Trump unleashes invective on 'Squad,' slams news report

President Donald Trump on Sunday again ripped into four freshmen Democratic congresswomen who've been the target of his sustained attacks, calling them "weak" and "insecure" minutes after blasting a Washington Post story on the fallout over his initial comments about the members a week earlier.

"I don't believe the four Congresswomen are capable of loving our Country," Trump tweeted. "They should apologize to America (and Israel) for the horrible (hateful) things they have said. They are destroying the Democrat Party, but are weak & insecure people who can never destroy our great Nation!"

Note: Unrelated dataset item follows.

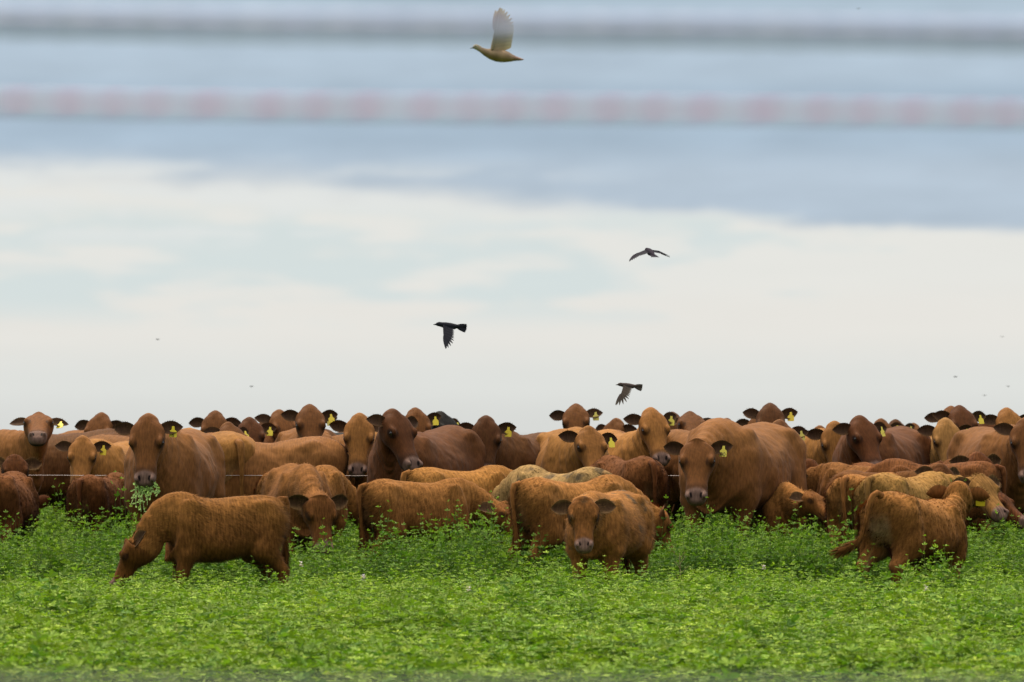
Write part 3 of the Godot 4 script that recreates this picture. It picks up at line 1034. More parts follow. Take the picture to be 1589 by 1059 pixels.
# ---------------------------------------------------------------- the herd
# kind, what the place is of (head or body), x, z, heading, height of the poll, where it looks, how far the nose points down, size, girth, coat, flags, label
const HERD := [
	["cow", "h", -4.71, -35.26, 62, 1.53, 6, 22, 1.00, 1.00, 0, "t", "red-brown cow at far left lifting its nose towards the viewer"],
	["cow", "b", -4.75, -37.16, -88, -1.00, -88, 75, 1.00, 1.05, 1, "g", "dark brown cow side-on behind the left-edge calves, head down"],
	["cow", "h", -4.17, -34.38, -12, 1.24, 0, 64, 0.93, 0.95, 2, "t", "tan heifer facing us with the wire across its nose, left of the grass-chewing cow"],
	["cow", "h", -4.55, -39.01, 20, 1.50, -12, 58, 1.00, 1.00, 0, "", "brown cow at left showing only its crown and ears behind the tan heifer"],
	["cow", "h", -3.14, -30.56, -7, 1.41, 0, 68, 1.02, 1.00, 0, "tm", "large brown cow with green stems hanging from its mouth"],
	["cow", "b", -2.95, -34.38, -155, -1.00, -150, 75, 1.00, 1.00, 2, "g", "tan cow seen from behind, right of the grass-chewing cow"],
	["cow", "h", -2.87, -36.18, 65, 1.41, 36, 46, 0.97, 1.00, 0, "t", "cow looking right with pale nostrils and resting its chin above the long brown back"],
	["cow", "h", -3.32, -39.57, 10, 1.52, 0, 60, 1.00, 1.00, 0, "", "cow showing a brown forehead and dark left ear above the tan rump at left"],
	["cow", "h", -2.78, -37.67, 0, 1.45, 12, 55, 1.00, 1.00, 5, "t", "red cow with a yellow tag, wedged behind the cow looking right"],
	["cow", "h", -2.49, -38.46, 30, 1.54, 28, 52, 1.00, 1.00, 0, "", "brown cow behind the long back, head half turned right, one dark ear raised"],
	["cow", "h", -2.06, -36.18, 5, 1.57, 8, 55, 1.02, 1.00, 0, "t", "tall brown cow facing us above the hip of the long side-on cow"],
	["cow", "h", -2.22, -39.01, -15, 1.56, 0, 58, 1.00, 1.00, 1, "t", "cow almost wholly hidden behind the tall brown head, only ear tips out"],
	["cow", "b", -2.39, -33.95, -88, -1.00, -88, 75, 0.95, 1.00, 0, "g", "long side-on brown cow standing behind the wire with its head hidden"],
	["cow", "h", -1.47, -33.95, -10, 1.44, -3, 66, 1.00, 0.95, 2, "t", "tan-faced cow facing us squarely beside the very dark brown cow"],
	["cow", "h", -1.06, -32.74, -26, 1.49, 36, 58, 1.02, 1.00, 5, "", "very dark brown cow with its head turned right and a pale muzzle"],
	["cow", "b", -1.20, -37.41, -88, -1.00, -88, 75, 0.97, 1.00, 0, "g", "brown flank and rump filling the gap behind the very dark cow"],
	["cow", "h", -1.02, -38.19, 0, 1.54, 14, 60, 1.00, 1.00, 0, "t", "red-brown cow peering out between the very dark cow and the black one"],
	["cow", "h", -0.74, -39.01, 60, 1.53, 42, 50, 1.00, 1.00, 4, "t", "the only black cow, its head above the brown backs"],
	["cow", "h", -0.25, -34.38, -24, 1.42, 0, 66, 1.00, 1.00, 1, "t", "cow with a dark face and light nostrils, facing us from behind the thin stake"],
	["cow", "h", 0.70, -38.46, -20, 1.60, 0, 54, 1.00, 1.00, 0, "t", "cow with both ears spread against the sky above the tan cow"],
	["cow", "h", 0.74, -33.74, 6, 1.35, 14, 56, 1.00, 1.02, 2, "t", "tan cow facing us with lowered head behind the mud-streaked calf"],
	["cow", "h", 1.42, -35.48, 15, 1.52, 18, 60, 1.00, 1.00, 2, "t", "light brown cow with its muzzle turned right, next to the dark red calf"],
	["cow", "h", 1.25, -43.65, -40, 1.46, -30, 60, 1.00, 1.00, 0, "", "far cow of which only a brown crown shows between two tan cows"],
	["cow", "h", 1.85, -36.67, 12, 1.54, 5, 32, 1.00, 1.00, 0, "t", "brown cow lifting its muzzle over the neck of the big cow"],
	["cow", "h", 2.66, -43.31, 60, 1.48, 30, 50, 1.00, 1.00, 0, "t", "far cow with yellow tag right behind the big cow, body hidden"],
	["cow", "h", 1.62, -30.90, -26, 1.25, -6, 60, 1.05, 1.12, 0, "tn", "big glossy brown cow with a numbered yellow tag, standing three-quarter on"],
	["cow", "h", 2.68, -36.67, -10, 1.58, 0, 58, 1.00, 1.00, 1, "t", "cow with a dark mottled forehead looking over the back of the big cow"],
	["cow", "h", 2.64, -34.81, 40, 1.40, 10, 60, 1.00, 0.95, 0, "t", "cow hidden by the big rump except its tagged ear and strip of neck"],
	["cow", "h", 3.24, -35.48, 10, 1.37, 4, 68, 1.00, 0.95, 2, "", "brown-faced cow with pale flank, facing us right of the big cow"],
	["cow", "h", 3.37, -33.95, -27, 1.44, 24, 58, 1.02, 1.00, 5, "t", "dark red cow with a pink nose and long flank stretching right"],
	["cow", "h", 4.74, -45.45, -10, 1.47, 0, 58, 1.00, 1.00, 0, "t", "far cow directly above the back of the dark red cow"],
	["cow", "h", 5.15, -47.41, 20, 1.47, 10, 58, 1.00, 1.00, 1, "t", "dark far cow, second of the small heads along the dark red back"],
	["cow", "h", 5.55, -49.11, -30, 1.43, -20, 58, 1.00, 1.00, 0, "", "farthest cow, a low brown crown left of the pale-faced cow"],
	["cow", "h", 4.30, -35.03, -9, 1.40, 4, 66, 0.97, 0.95, 6, "t", "pale gold-faced cow with a black muzzle facing us"],
	["cow", "h", 4.75, -37.41, -12, 1.57, 10, 55, 1.02, 1.00, 5, "t", "tall red cow standing behind the pale gold-faced cow"],
	["cow", "h", 4.84, -39.01, 5, 1.57, -4, 58, 1.00, 1.00, 0, "", "cow behind the tall red cow, one dark ear sticking out left"],
	["cow", "h", 5.29, -37.67, 20, 1.54, 12, 58, 1.00, 1.00, 2, "", "tan cow behind the half-cropped cow at the right edge"],
	["cow", "h", 4.75, -32.74, 8, 1.40, -2, 64, 1.02, 0.95, 0, "", "cow cut off by the right edge of the photograph"],
	["cow", "b", 5.60, -41.04, 80, -1.00, 80, 75, 1.00, 1.00, 2, "g", "pale flank of a far cow between the tall red cow and right edge"],
	["cow", "h", 1.87, -41.04, 0, 1.52, 4, 58, 1.00, 1.00, 1, "", "cow behind the light brown cow, a single dark ear tip between two heads"],
	["cow", "h", 4.06, -46.61, 20, 1.39, 10, 58, 1.00, 1.00, 0, "", "small far crown just left of the brown-faced cow with pale flank"],
	["cow", "b", 0.29, -42.97, 82, -1.00, 80, 75, 1.00, 1.00, 2, "g", "far tan back on the skyline between the dark-faced cow and the tan cow"],
	["cow", "h", 5.75, -42.97, -20, 1.47, -10, 58, 1.00, 1.00, 5, "", "far red crown between the tall red cow and the half-cropped cow"],
	["cow", "h", 3.00, -42.97, 10, 1.52, 0, 58, 1.00, 1.00, 0, "", "far cow showing one ear left of the dark mottled forehead"],
	["cow", "h", -3.06, -44.35, 0, 1.48, 6, 58, 1.00, 1.00, 1, "", "far dark crown low between the red tagged cow and its neighbour"],
	["calf", "b", -4.44, -30.90, 172, -1.00, 180, 75, 1.06, 1.05, 5, "g", "calf cut off by the left edge, seen from behind"],
	["calf", "h", -4.59, -32.74, 20, 1.08, 14, 52, 1.06, 1.00, 5, "", "dark calf looking over the calf at the left edge"],
	["calf", "b", -3.74, -32.35, 164, -1.00, 110, 75, 1.00, 0.85, 5, "g", "reddish calf seen from behind under the tan heifer"],
	["calf", "b", -2.08, -25.23, -70, 0.51, -84, 68, 0.93, 1.00, 8, "gw", "shaggy rust-brown calf grazing side-on in the left foreground"],
	["calf", "b", -1.75, -28.95, 12, 0.79, 24, 76, 1.12, 0.92, 0, "", "brown calf facing us and grazing behind the left foreground calf"],
	["calf", "b", -1.83, -31.25, 150, -1.00, 110, 75, 1.08, 1.00, 3, "g", "orange-brown calf half hidden behind the brown grazing calf"],
	["calf", "b", -0.75, -28.80, 118, 0.75, 48, 42, 1.00, 1.00, 3, "t", "low orange calf side-on with its muzzle in the tall alfalfa"],
	["calf", "b", -0.44, -30.56, 125, 0.74, 95, 68, 1.10, 1.00, 2, "g", "tan calf grazing behind the low orange calf, rump to the left"],
	["calf", "b", 0.40, -30.05, -135, -1.00, -100, 75, 1.10, 1.00, 7, "gp", "light tan calf with faint mud streaks, neck stretched down to the left"],
	["calf", "b", 0.49, -27.78, 120, -1.00, 110, 75, 1.03, 1.05, 3, "g", "woolly brown calf turned away behind the calf with spread ears"],
	["calf", "h", 0.51, -25.23, -20, 0.82, 0, 62, 0.95, 1.08, 3, "p", "front calf staring at us with wide spread ears and muddy flank"],
	["calf", "b", 1.06, -32.93, -158, 0.92, -112, 55, 1.18, 0.86, 5, "", "dark red calf turned away, head to the left, beside the big cow"],
	["calf", "h", 2.65, -31.43, 18, 0.80, 44, 34, 0.93, 1.00, 3, "", "curly-headed calf tucked behind the hind leg of the big cow"],
	["calf", "h", 2.75, -32.74, 4, 1.02, 4, 64, 1.00, 0.95, 5, "", "dark-faced calf above the curly-headed calf"],
	["calf", "b", 3.06, -30.22, 150, -1.00, 120, 75, 1.05, 1.00, 3, "g", "woolly calf with its rump to us, right of the curly-headed calf"],
	["calf", "b", 3.24, -32.35, -128, 0.97, -58, 44, 1.12, 1.00, 0, "", "long-backed calf facing left over the rump of the woolly calf"],
	["calf", "b", 3.20, -28.65, 140, 0.96, 34, 46, 1.07, 1.05, 6, "", "gold shaggy calf past the nearest right calf, looking right"],
	["calf", "b", 2.83, -25.11, 138, 0.99, 176, 48, 0.93, 1.18, 3, "rud", "nearest right calf walking away with lifted tail and yellow ear tag"],
	["calf", "h", 4.13, -30.05, 80, 0.81, 58, 40, 0.95, 1.00, 5, "", "calf grazing at the right, only its dark head showing past the gold calf"],
	["calf", "b", 3.82, -31.98, -105, -1.00, -110, 75, 1.14, 1.00, 5, "g", "reddish calf back below the pale gold-faced cow"],
	["calf", "h", 3.77, -31.07, 40, 1.00, 30, 60, 1.05, 1.00, 1, "", "dark brown calf head with a round black ear behind the gold calf"],
	["calf", "h", 4.32, -32.74, 70, 1.10, 20, 54, 1.10, 1.00, 5, "", "red calf looking at us between the tall red cow and right edge"],
	["calf", "b", 4.62, -33.54, 88, -1.00, 90, 75, 1.16, 1.00, 5, "g", "red calf flank in front of the cow cut off at right"],
]
const TINTS := [Color(0.262, 0.102, 0.031), Color(0.170, 0.065, 0.021), Color(0.372, 0.155, 0.040), Color(0.355, 0.142, 0.040), Color(0.020, 0.018, 0.015), Color(0.199, 0.070, 0.024), Color(0.42, 0.205, 0.060), Color(0.39, 0.225, 0.090), Color(0.262, 0.104, 0.028)]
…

The Washington Post reported Saturday that Trump's own top aides did not think he fully understood what he had done in posting racist rhetoric about the four congresswoman of color, nicknamed "The Squad," on Twitter before a golf outing last weekend.

RELATED: Four Democratic Congresswomen of color dubbed the 'Squad'

Last Sunday, Trump touched off an uproar when he tweeted that the four lawmakers — who are citizens and, except for one, were born in the United States — should "go back" and try to fix the "crime infested places" they "originally came from" before telling the U.S. government how to handle its problems.

Trump said the Post story contained "phony sources who do not exist" and "is Fake News."

"The only thing people were talking about is the record setting crowd and the tremendous enthusiasm, far greater than the Democrats," he added. "You'll see in 2020!"

The Post report, which was based on interviews "with 26 White House aides, advisers, lawmakers and others involved in the response," said Trump had posted the tweets after watching an episode of "Fox & Friends." He wanted to elevate the four congresswomen, telling his advisers he thought they were good foils, the newspaper reported.

Although he did not name them in his initial tweets, Trump later made clear he was referring to Reps. Ilhan Omar, D-Minn., Ayanna Pressley, D-Mass., Alexandria Ocasio-Cortez, D-N.Y., and Rashida Tlaib, D-Mich.

Omar, a Somali refugee, moved to the United States when she was 12 and is a naturalized citizen. Tlaib, a Palestinian American, was born in Michigan; Ocasio-Cortez, who is of Hispanic descent, was born in New York; and Pressley, who is African American, was born in Cincinnati.

Trump's tweets were widely condemned, with Democrats and a small number of Republicans saying they were racist. The Post reported that Trump "acted alone — impulsively following his gut to the dark side of American politics, and now the country would have to pick up the pieces." Aides and allies, the report said, "would work behind the scenes to try to fix the mess without any public admission of error because that was not the Trump way."

Many allies urged Trump to "reframe" his tweets "away from the racist notion at the core" of his posts — "that only European immigrants or their descendants are entitled to criticize the country," the Post reported.

During a campaign rally in North Carolina days later, the crowd began chanting "send her back" after Trump went on a riff about Omar, bringing the racist tone of Trump's original tweets back into focus. After Democrats and some Republicans denounced the chant, the president distanced himself from it, saying "I disagree with it."

Days later, Trump promoted a tweet from a British pundit praising the chant, saying, "As you can see, I did nothing to lead people on, nor was I particularly happy with their chant. Just a very big and patriotic crowd. They love the USA!"

The pundit Trump elevated, Katie Hopkins, had previously called for a "final solution" to Muslim immigration into the United Kingdom and said Jewish leadership was to blame for a massacre at a Pittsburgh synagogue last year because of its support of migration.

The Post reported that Trump's allies sought to reframe the debate away from racism and toward the congresswomen's viewpoints, which have come under fire on the right and among the more moderate members of the left.

Speaking at a town hall event in Queens on Saturday, Ocasio-Cortez said the president's recent comments coupled with the "send her back" chant made clear "this is not about immigration at all."

"Because once you start to tell American citizens to quote go back to your own countries, this tells you this president's policies are not about immigration, it's about ethnicity and racism," Ocasio-Cortez said. "And his biggest mistake was that he said the quiet part loud. That was his biggest mistake. Because we know that he's been thinking this the entire time."